Lo que se ventila en esta campaña es la composición del nuevo Parlamento, no un presidente, y lo que los viejos partidos quieren es forzar la elección entre dos únicas marcas, cuando el descontento social se refiere exclusivamente a ellas. Por eso el miedo se disfraza de desconfianza sobre a quién votarán como presidente unos y otros, con un temor a los pactos que son inevitables en los regímenes parlamentarios, y que, salvo en caso de mayoría absoluta, ahora imposible, han existido siempre en España, mientras que la esperanza apunta a una forma nueva de hacer política que no se reduzca al miserable enfrentamiento frontal entre dos protagonistas marrulleros que, para colmo, acaban por hacer políticas intercambiables, casi idénticas para su mutuo refuerzo.

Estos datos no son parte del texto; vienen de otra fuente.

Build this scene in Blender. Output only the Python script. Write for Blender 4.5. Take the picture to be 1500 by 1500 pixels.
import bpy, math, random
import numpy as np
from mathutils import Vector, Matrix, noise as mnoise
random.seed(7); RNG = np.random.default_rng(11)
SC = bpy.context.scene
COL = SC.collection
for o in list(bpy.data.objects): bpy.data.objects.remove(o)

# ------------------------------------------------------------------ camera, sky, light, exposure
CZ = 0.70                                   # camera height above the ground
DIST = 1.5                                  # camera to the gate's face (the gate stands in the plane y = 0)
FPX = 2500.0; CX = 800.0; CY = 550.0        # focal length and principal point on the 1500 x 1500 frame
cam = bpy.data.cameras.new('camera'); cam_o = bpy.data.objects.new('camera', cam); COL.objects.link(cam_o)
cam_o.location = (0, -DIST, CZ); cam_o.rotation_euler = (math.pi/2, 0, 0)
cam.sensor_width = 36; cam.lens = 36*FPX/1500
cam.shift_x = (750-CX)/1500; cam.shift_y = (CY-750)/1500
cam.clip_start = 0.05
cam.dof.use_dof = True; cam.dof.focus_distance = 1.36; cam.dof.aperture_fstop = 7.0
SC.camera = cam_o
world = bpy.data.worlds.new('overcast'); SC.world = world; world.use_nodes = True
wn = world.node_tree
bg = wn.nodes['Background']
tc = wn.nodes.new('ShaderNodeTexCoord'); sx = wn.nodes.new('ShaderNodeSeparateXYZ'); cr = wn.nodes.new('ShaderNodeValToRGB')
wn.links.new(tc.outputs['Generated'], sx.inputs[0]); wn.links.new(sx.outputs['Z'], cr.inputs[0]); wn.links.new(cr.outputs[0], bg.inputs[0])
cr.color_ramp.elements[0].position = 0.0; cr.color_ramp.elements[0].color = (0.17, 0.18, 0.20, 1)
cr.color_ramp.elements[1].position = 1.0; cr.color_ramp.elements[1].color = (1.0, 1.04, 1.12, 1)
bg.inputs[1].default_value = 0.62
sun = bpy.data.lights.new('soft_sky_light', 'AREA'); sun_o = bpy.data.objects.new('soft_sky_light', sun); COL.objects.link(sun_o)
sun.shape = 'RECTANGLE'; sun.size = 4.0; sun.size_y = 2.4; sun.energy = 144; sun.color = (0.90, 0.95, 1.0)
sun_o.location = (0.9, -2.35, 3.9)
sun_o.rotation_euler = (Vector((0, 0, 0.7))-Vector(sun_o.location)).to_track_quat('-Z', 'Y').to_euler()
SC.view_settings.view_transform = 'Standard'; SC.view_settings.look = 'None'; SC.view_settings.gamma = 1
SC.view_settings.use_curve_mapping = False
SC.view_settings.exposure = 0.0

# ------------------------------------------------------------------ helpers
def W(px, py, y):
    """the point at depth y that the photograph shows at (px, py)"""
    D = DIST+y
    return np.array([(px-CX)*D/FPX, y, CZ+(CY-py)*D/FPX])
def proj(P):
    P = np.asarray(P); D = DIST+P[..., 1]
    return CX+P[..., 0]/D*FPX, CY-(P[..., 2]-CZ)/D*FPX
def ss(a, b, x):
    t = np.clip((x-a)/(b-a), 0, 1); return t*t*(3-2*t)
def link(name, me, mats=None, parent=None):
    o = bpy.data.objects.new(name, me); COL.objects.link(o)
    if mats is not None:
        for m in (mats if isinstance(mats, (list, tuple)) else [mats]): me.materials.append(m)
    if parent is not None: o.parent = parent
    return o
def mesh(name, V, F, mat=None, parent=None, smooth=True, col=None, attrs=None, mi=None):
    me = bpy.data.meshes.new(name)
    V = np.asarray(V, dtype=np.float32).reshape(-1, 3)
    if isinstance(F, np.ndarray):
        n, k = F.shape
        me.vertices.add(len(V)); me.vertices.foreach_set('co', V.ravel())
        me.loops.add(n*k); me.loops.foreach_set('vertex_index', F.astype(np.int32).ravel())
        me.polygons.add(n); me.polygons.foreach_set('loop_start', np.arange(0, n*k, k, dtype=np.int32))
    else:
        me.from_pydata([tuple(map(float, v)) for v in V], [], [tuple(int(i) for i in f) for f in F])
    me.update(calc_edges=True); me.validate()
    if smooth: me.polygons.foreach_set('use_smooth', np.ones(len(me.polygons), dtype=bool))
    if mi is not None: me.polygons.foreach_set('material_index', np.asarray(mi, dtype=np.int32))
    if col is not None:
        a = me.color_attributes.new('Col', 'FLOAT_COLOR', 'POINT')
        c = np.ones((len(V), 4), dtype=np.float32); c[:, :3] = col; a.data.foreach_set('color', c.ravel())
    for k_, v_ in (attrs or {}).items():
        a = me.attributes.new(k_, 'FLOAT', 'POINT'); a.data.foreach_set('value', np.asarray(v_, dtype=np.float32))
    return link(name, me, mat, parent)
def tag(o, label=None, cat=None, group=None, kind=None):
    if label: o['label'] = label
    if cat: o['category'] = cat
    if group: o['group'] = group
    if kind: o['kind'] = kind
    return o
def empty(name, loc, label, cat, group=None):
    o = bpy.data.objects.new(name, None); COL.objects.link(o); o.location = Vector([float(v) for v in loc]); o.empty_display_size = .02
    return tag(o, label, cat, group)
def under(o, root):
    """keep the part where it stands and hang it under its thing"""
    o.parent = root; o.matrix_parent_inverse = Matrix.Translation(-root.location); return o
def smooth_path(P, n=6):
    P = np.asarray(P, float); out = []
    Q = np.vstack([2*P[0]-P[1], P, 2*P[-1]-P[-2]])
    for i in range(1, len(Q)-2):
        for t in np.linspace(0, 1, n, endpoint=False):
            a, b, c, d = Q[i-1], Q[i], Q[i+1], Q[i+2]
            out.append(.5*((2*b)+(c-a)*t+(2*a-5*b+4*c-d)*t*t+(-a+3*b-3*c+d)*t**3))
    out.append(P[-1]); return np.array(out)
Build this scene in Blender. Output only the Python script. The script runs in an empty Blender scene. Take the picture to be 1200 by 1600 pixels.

Esta campaña muestra que estamos ante una de esas mutaciones capaces de mover el mapa político muy fuera de sus contornos habituales

Son muchas las razones que hacen preferible la democracia a cualquier sistema supuestamente inspirado en principios superiores al de la voluntad ciudadana, pero, entre ellos, cabe apuntar al hecho de que los electorados raramente se equivocan, porque su decisión soberana suele ser un retrato fiel de corrientes muy de fondo que asoman poco a poco, pero que acaban por imponerse con fuerza y determinación. Esta campaña muestra que estamos ante una de esas mutaciones capaces de mover el mapa político muy fuera de sus contornos habituales, y eso es lo que pasará porque eso es lo que espera que pase una amplia mayoría de los electores. Los nuevos partidos defienden valores nítidos, los viejos tratan de disimular sus achaques como pueden, y de esa competencia desigual entre el miedo a perder el poder y la oposición, a dejar de ser esenciales, y la esperanza de alcanzar algo distinto y mejor, aunque aún parezca no tener forma precisa, es más que posible que acabe por surgir alguna novedad auténtica. Es ese aire de ilusión y regocijo el que va a llevar a las urnas a muchísimos españoles que no quieren renunciar a que la democracia avance con alegría y confianza.